Caan is Frank, a professional safecracker who works selectively and carefully with a trusted team. This group includes a young James Belushi as Barry, his right hand man. Belushi is surprisingly good in this serious role.

Beyond Barry, there are very few people in Frank's life he is close to beyond his former prison cellmate Okla (Willie Nelson, also very good) and his new girlfriend Jessie, played by Tuesday Weld in one of her last screen performances.

When Frank does a job for big crime boss Leo (played with oily, violent charm by Robert Prosky) his life takes a sudden turn toward happiness thanks to the generosity and gifts of appreciation from Leo.

But every gift has a price.

Caan is excellent and is in nearly every frame of Thief, carrying it like a champ.

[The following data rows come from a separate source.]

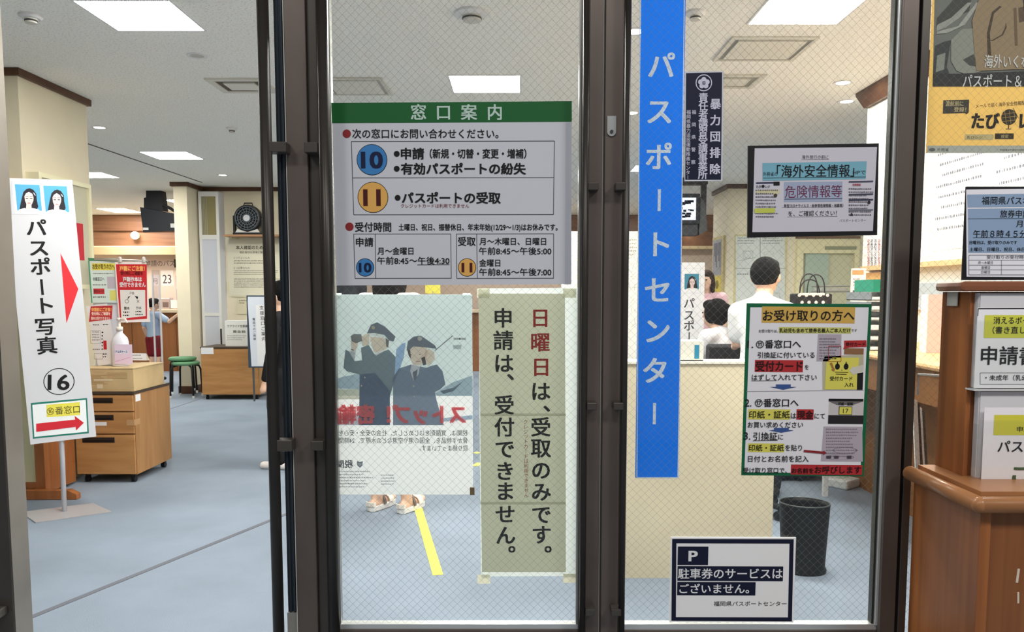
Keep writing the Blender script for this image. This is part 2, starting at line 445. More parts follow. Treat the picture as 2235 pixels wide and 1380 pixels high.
struct('ceiling', MB().box(-8.2, 5.4, 1.86, 15.4, CEIL_Z, CEIL_Z + 0.1), speckle((247, 246, 240), (220, 218, 210), 90, 0.36), 'off white speckled ceiling tiles')
def strip(p, q, w, z0, z1):
    p, q = Vector(p), Vector(q); d = (q - p).normalized(); n = Vector((-d.y, d.x, 0)) * w / 2
    return MB().prism([(p - n)[:2], (q - n)[:2], (q + n)[:2], (p + n)[:2]], z0, z1)
struct('trim_1', strip(ZP(60, 1351), ZP(1010, 967), 0.03, 0.0, 0.002), mat((102, 105, 114), 0.9), 'dark seam line running across the carpet')
struct('trim_2', strip(ZP(372, 893), ZP(446, 868), 0.02, 0.0, 0.002), mat((118, 120, 128), 0.9), 'short dark seam in the carpet beyond the drawers')
struct('trim_3', strip(ZP(190, 313, CEIL_Z), ZP(440, 398, CEIL_Z), 0.02, CEIL_Z - 0.003, CEIL_Z), mat((96, 90, 84), 0.9), 'dark joint line across the ceiling')
struct('wall_left', MB().box(-4.6, -3.13, 5.0, 5.78, 0, CEIL_Z - 0.001), CREAM, 'cream pillar behind the photo sign')
struct('trim_4', MB().box(-4.62, -3.105, 4.975, 5.805, CEIL_Z - 0.045, CEIL_Z - 0.0005), TRIM, 'brown crown strip on the cream pillar')
struct('wall_far_left', MB().box(-8.2, -8.0, 1.9, 15.4, 0, CEIL_Z), CREAM, 'cream wall on the far left')
struct('wall_far_right', MB().box(5.2, 5.4, 1.9, 15.4, 0, CEIL_Z), PALE, 'cream wall on the far right')
struct('wall_rear', MB().box(-8.0, 5.2, 15.2, 15.4, 0, CEIL_Z), mat((206, 186, 170), 0.8), 'pinkish beige wall behind the long counter')
struct('wall_back', MB().box(-4.2, -2.55, 10.5, 10.66, 0, CEIL_Z - 0.001), CREAM, 'cream wall carrying the fan shelf')
struct('trim_5', MB().box(-4.2, -2.53, 10.47, 10.5, CEIL_Z - 0.05, CEIL_Z - 0.0005), TRIM, 'brown crown strip above the fan')
struct('wall_back_pillar', MB().box(-4.37, -4.2, 10.02, 10.66, 0, CEIL_Z - 0.001), CREAM, 'narrow cream pillar left of the white cabinet')
struct('trim_6', MB().box(-4.40, -4.17, 9.99, 10.46, CEIL_Z - 0.05, CEIL_Z - 0.0005), TRIM, 'brown crown strip on the narrow pillar')
struct('baseboard_back', MB().box(-4.385, -4.185, 10.0, 10.5, 0, 0.1), TRIM, 'brown base of the narrow pillar')
struct('wall_back_right', MB().box(2.72, 5.2, 10.2, 10.95, 0, CEIL_Z - 0.001), CREAM, 'cream wall with the maps board')
struct('trim_7', MB().box(2.69, 5.2, 10.165, 10.96, CEIL_Z - 0.055, CEIL_Z - 0.0005), TRIM, 'brown crown strip above the maps board')
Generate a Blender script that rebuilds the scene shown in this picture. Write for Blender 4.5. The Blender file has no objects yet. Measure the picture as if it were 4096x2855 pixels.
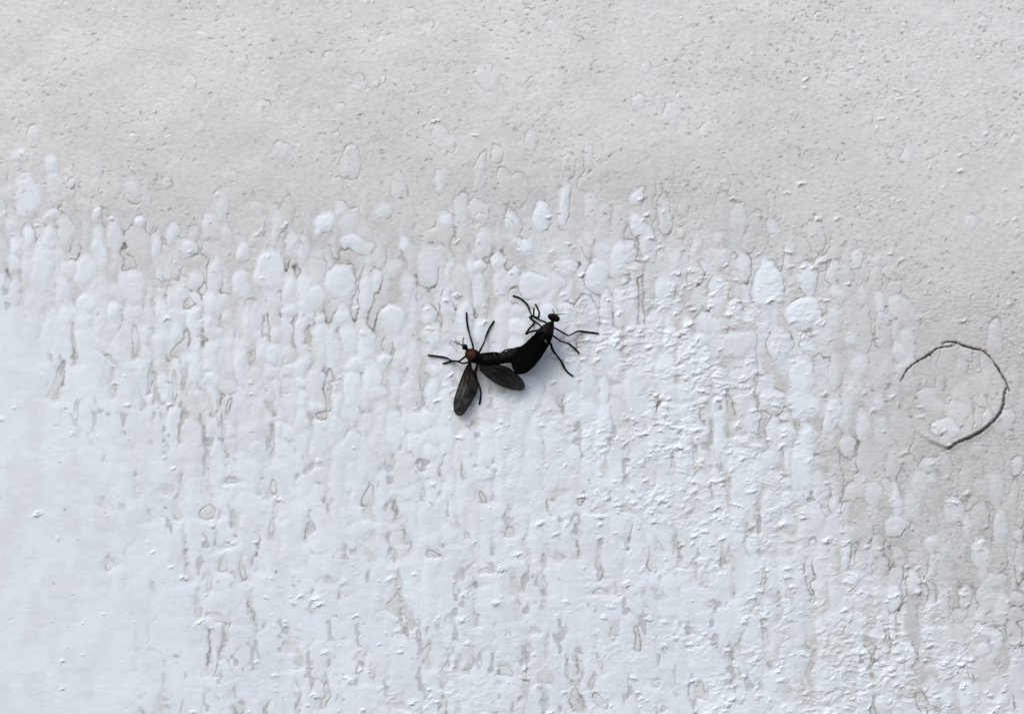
import bpy, bmesh, math
import numpy as np
from mathutils import Vector, Matrix

# ------------------------------------------------------------------ scale
S = 0.128 / 4096.0            # metres per photo pixel on the wall plane
CX, CY = 2048.0, 1427.5
DIST = 0.21                   # camera to wall
def W(px, py, h=0.0):
    """photo pixel on the wall, h = height off the wall in pixels -> metres (sightline followed to that height)"""
    k = 1.0 - h * S / DIST
    return Vector(((px - CX) * S * k, -h * S, (CY - py) * S * k))

# ------------------------------------------------------------------ camera, light
sc = bpy.context.scene
COL = sc.collection
cam = bpy.data.cameras.new('camera'); camo = bpy.data.objects.new('camera', cam); COL.objects.link(camo)
camo.location = (0, -DIST, 0); camo.rotation_euler = (math.radians(90), 0, 0)
cam.sensor_width = 36; cam.sensor_fit = 'HORIZONTAL'
cam.lens = 36 * DIST / (4096 * S)
cam.clip_start = 0.005; cam.clip_end = 200
sc.camera = camo

SUN_EL, SUN_AZ = math.radians(46), math.radians(-34)      # azimuth measured from the wall's outward normal, negative = from the left
to_sun = Vector((math.sin(SUN_AZ) * math.cos(SUN_EL), -math.cos(SUN_AZ) * math.cos(SUN_EL), math.sin(SUN_EL)))
w = bpy.data.worlds.new('World'); sc.world = w; w.use_nodes = True
nt = w.node_tree; bg = nt.nodes['Background']
sky = nt.nodes.new('ShaderNodeTexSky'); sky.sky_type = 'NISHITA'; sky.sun_disc = False
sky.sun_elevation = SUN_EL
sky.sun_rotation = math.atan2(to_sun.x, to_sun.y)
sky.dust_density = 2.5; sky.ozone_density = 1.0; sky.air_density = 1.0
nt.links.new(sky.outputs[0], bg.inputs[0]); bg.inputs[1].default_value = 0.15
sun = bpy.data.lights.new('sun', 'SUN'); suno = bpy.data.objects.new('sun', sun); COL.objects.link(suno)
sun.energy = 0.95; sun.angle = math.radians(32); sun.color = (1.0, 0.985, 0.965)
suno.rotation_euler = to_sun.to_track_quat('Z', 'Y').to_euler()
sc.view_settings.view_transform = 'Standard'; sc.view_settings.look = 'None'
sc.view_settings.gamma = 1.0; sc.view_settings.exposure = 0.55

# ------------------------------------------------------------------ numpy noise on photo pixel coordinates
_tabs = {}
def vnoise(x, y, cx, cy, seed):
    if seed not in _tabs: _tabs[seed] = np.random.RandomState(seed).rand(256, 256).astype(np.float32)
    T = _tabs[seed]
    u = x / cx + 1000; v = y / cy + 1000
    iu = np.floor(u).astype(np.int32); iv = np.floor(v).astype(np.int32)
    fu = (u - iu).astype(np.float32); fv = (v - iv).astype(np.float32)
    fu = fu * fu * (3 - 2 * fu); fv = fv * fv * (3 - 2 * fv)
    a = T[iv & 255, iu & 255]; b = T[iv & 255, (iu + 1) & 255]
    c = T[(iv + 1) & 255, iu & 255]; d = T[(iv + 1) & 255, (iu + 1) & 255]
    return (a * (1 - fu) + b * fu) * (1 - fv) + (c * (1 - fu) + d * fu) * fv
def fbm(x, y, cx, cy, seed, n=3):
    s = 0; a = 1; t = 0
    for k in range(n):
        s = s + a * vnoise(x, y, cx / 2 ** k, cy / 2 ** k, seed + 17 * k); t += a; a *= 0.5
    return s / t
def sstep(a, b, x):
    t = np.clip((x - a) / (b - a), 0, 1); return t * t * (3 - 2 * t)

# ------------------------------------------------------------------ the wall's grid: dense where the photo looks, coarser further off
STEP = 2.98
def axis(lo, hi):
    core = np.arange(lo - 90, hi + 90, STEP)
    out = []; p = core[-1]; st = STEP
    while p < hi + 9000:
        st = min(st * 1.06, 160); p += st; out.append(p)
    left = []; p = core[0]; st = STEP
    while p > lo - 9000:
        st = min(st * 1.06, 160); p -= st; left.append(p)
    return np.array(left[::-1] + list(core) + out)
gx = axis(0, 4096); gy = axis(0, 2855)
nx, ny = len(gx), len(gy)
X, Y = np.meshgrid(gx, gy)
X = X.astype(np.float32); Y = Y.astype(np.float32)
rng = np.random.RandomState(7)

K = 4096 / 2296.0
# share of the plaster that the white paint covers (columns every 209, rows as listed, in 2296-wide coordinates)
cov_y = np.array([-2000, 0, 200, 400, 500, 600, 700, 800, 1000, 1200, 1400, 1600, 4000]) * K
cov_x = np.array([-3000] + [i * 208.7 for i in range(12)] + [6000]) * K
cov = np.array([
 [0]*12, [0]*12, [.0, 0, 0, 0, 0, 0, 0, 0, 0, 0, 0, 0],
 [.25, .12, 0, 0, 0, .08, .12, .08, .02, 0, 0, 0],
 [.50, .36, .18, .22, .22, .26, .32, .28, .20, .05, 0, 0],
 [.76, .62, .44, .48, .48, .48, .50, .48, .44, .26, .05, .02],
 [.93, .82, .62, .60, .62, .64, .66, .64, .60, .36, .12, .06],
 [.99, .93, .76, .74, .74, .76, .80, .78, .70, .42, .18, .12],
 [1.0, .98, .86, .84, .84, .86, .86, .86, .80, .42, .22, .20],
 [1.0, 1.0, .94, .91, .90, .90, .90, .90, .87, .52, .32, .28],
 [1.0, 1.0, .97, .95, .91, .91, .92, .91, .90, .70, .50, .44],
 [1.0, 1.0, .95, .94, .92, .91, .91, .91, .90, .82, .68, .62],
 [1.0, 1.0, .95, .94, .92, .91, .91, .91, .90, .82, .68, .62]])
cov = np.concatenate([cov[:, :1], cov, cov[:, -1:]], axis=1)
def bil(M, x, y):
    i = np.clip(np.searchsorted(cov_x, x) - 1, 0, len(cov_x) - 2); j = np.clip(np.searchsorted(cov_y, y) - 1, 0, len(cov_y) - 2)
    fx = np.clip((x - cov_x[i]) / (cov_x[i + 1] - cov_x[i]), 0, 1); fy = np.clip((y - cov_y[j]) / (cov_y[j + 1] - cov_y[j]), 0, 1)
    return (M[j, i] * (1 - fx) + M[j, i + 1] * fx) * (1 - fy) + (M[j + 1, i] * (1 - fx) + M[j + 1, i + 1] * fx) * fy
C = bil(cov, X, Y).astype(np.float32)

# domain warp so that no outline is a clean ellipse
WX = X + (vnoise(X, Y, 60, 75, 1) - .5) * 26 + (vnoise(X, Y, 22, 26, 2) - .5) * 11 + (vnoise(X, Y, 9, 9, 51) - .5) * 3
WY = Y + (vnoise(X, Y, 70, 85, 3) - .5) * 36 + (vnoise(X, Y, 24, 24, 4) - .5) * 11 + (vnoise(X, Y, 9, 9, 52) - .5) * 3

def win(cx, cy, r, ry=None):
    ry = r if ry is None else ry
    a, b = np.searchsorted(gx, cx - r), np.searchsorted(gx, cx + r)
    c, d = np.searchsorted(gy, cy - ry), np.searchsorted(gy, cy + ry)
    return slice(c, d), slice(a, b)

# hand-placed blobs: x, y, half width, half height, opacity (2296-wide coordinates)
big = [(312,497,18,18,1),(725,500,24,26,1),(905,550,12,30,.9),(425,553,18,22,.8),(600,610,36,46,.9),(655,555,12,40,.8),(765,640,34,48,.9),
 (800,550,33,20,.8),(990,410,16,26,.6),(1000,490,18,24,.8),(1265,460,15,60,.85),(1215,490,22,42,.9),(1150,500,16,30,.95),(1425,440,15,22,.75),
 (1430,510,22,26,.75),(1385,580,24,42,.85),(1455,545,20,44,.75),(1725,645,37,46,1),(1722,600,16,30,1),(1815,625,21,42,.95),(1800,705,40,36,1),
 (1810,775,20,26,1),(1800,850,30,50,1),(1800,905,36,36,1),(1808,980,18,36,1),(1800,1060,24,70,1),(1745,775,28,42,.9),(1735,900,30,24,.8),
 (1668,600,16,35,.7),(1610,660,22,42,.75),(1650,770,42,33,.8),(1520,700,16,30,.6),(540,640,20,35,.9),(120,365,18,26,.7),
 (45,345,26,20,.6),(60,440,28,48,.85),(150,520,20,34,.6),(260,520,18,50,.65),(350,560,17,46,.7),(400,680,22,56,.85),(480,620,17,52,.7),
 (880,715,28,33,.95),(720,765,22,44,.9),(770,708,21,21,.9),(820,660,15,55,.85),(1060,600,10,38,.85),(1180,560,20,24,.9),(1200,640,33,28,.8),
 (1340,620,28,38,.8),(1095,180,27,24,.22),(1195,322,20,20,.25),(990,310,15,24,.22),(860,480,16,24,.55),(1900,930,16,44,.5),(1920,870,18,36,.55),
 (2085,893,24,30,.3),(2118,960,34,20,.6),(2143,925,26,22,.25),(2105,912,16,18,.25),(2250,950,28,28,.35),(1560,560,16,34,.5),(1905,1000,16,30,.6),(1560,620,20,30,.6),
 (190,610,26,40,.9),(95,600,24,60,.9),(300,640,30,44,.8),(1925,575,14,22,.8),(1515,590,16,30,.6),(1270,600,26,24,.7),(960,600,20,50,.6),
 (2060,1090,22,36,.55),(2140,1150,24,30,.6),(2230,1100,20,44,.4),(2010,1180,26,30,.6),(1960,1110,20,30,.5)]
blobs = [(a * K, b * K, c * K, d * K, o) for a, b, c, d, o in big]
cellw = 66.0
x = -1500.0
while x < 5600:
    y = -300.0 + rng.rand() * 120
    while y < 4300:
        ry = 30 + rng.rand() ** 1.7 * 74; rx = 23 + rng.rand() ** 1.5 * 17
        cy = y + ry; cx = x + (rng.rand() - .5) * 34
        c = float(bil(cov, np.array(cx), np.array(cy)))
        pr = sstep(0.01, .26, c) * 0.97 + .06 * (cy > 500)
        if rng.rand() < pr and not any(abs(cx - b[0]) < b[2] * .9 + rx * .4 and abs(cy - b[1]) < b[3] * .9 + ry * .4 for b in blobs[:len(big)]):
            sz = 0.86 + .14 * c + rng.rand() * .16
            blobs.append((cx, cy, rx * sz, ry * sz, min(1, max(.10, c * 1.45 + (rng.rand() - .68) * .95))))
        y += ry * 2 * (0.90 + .16 * rng.rand())
    x += cellw * (0.8 + .4 * rng.rand())
k_ = 5.0
acc = np.full(X.shape, 1e-9, np.float32); wo = np.full(X.shape, 1e-9 * .6, np.float32)
for cx, cy, rx, ry, o in blobs:
    fr = 1 + 42 / min(rx, ry)
    sl = win(cx, cy, rx * fr + 30, ry * fr + 40)
    dx = np.abs(WX[sl] - cx) / rx; dy = np.abs(WY[sl] - cy) / ry
    sd = ((dx ** 2.1 + dy ** 2.1) ** (1 / 2.1) - 1) * min(rx, ry)
    e = np.exp(-np.clip(sd, -60, 90) / k_)
    acc[sl] += e; wo[sl] += e * o
sdf = -k_ * np.log(acc); opac = wo / acc
grow = np.interp(C, [0, .5, .75, .86, .93, .97, 1.0], [-1, 0, 4.5, 12, 21, 44, 90]).astype(np.float32)
raw = sdf.copy()
sdf = np.minimum(sdf, 60) - grow + (vnoise(X, Y, 40, 60, 5) - .5) * 6 + (fbm(X, Y, 13, 16, 7, 2) - .5) * 7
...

You believe every emotion and man does Caan run the gamut.

There are several terrific actions sequences, including a nearly dialogue free, opening safe cracking scene that was one of the first examples of Mann's distinct style.

This is one of the best films of the early eighties and its almost criminal that Caan didn't receive more recognition for his performance.

A thinking person's thriller and like Mann's "Heat" has long quiet moments that invest you deep into the characters. Some will say it's slow, I just say it's incredibly well done.

Thief steals an A+ and a spot in my all time Top 100.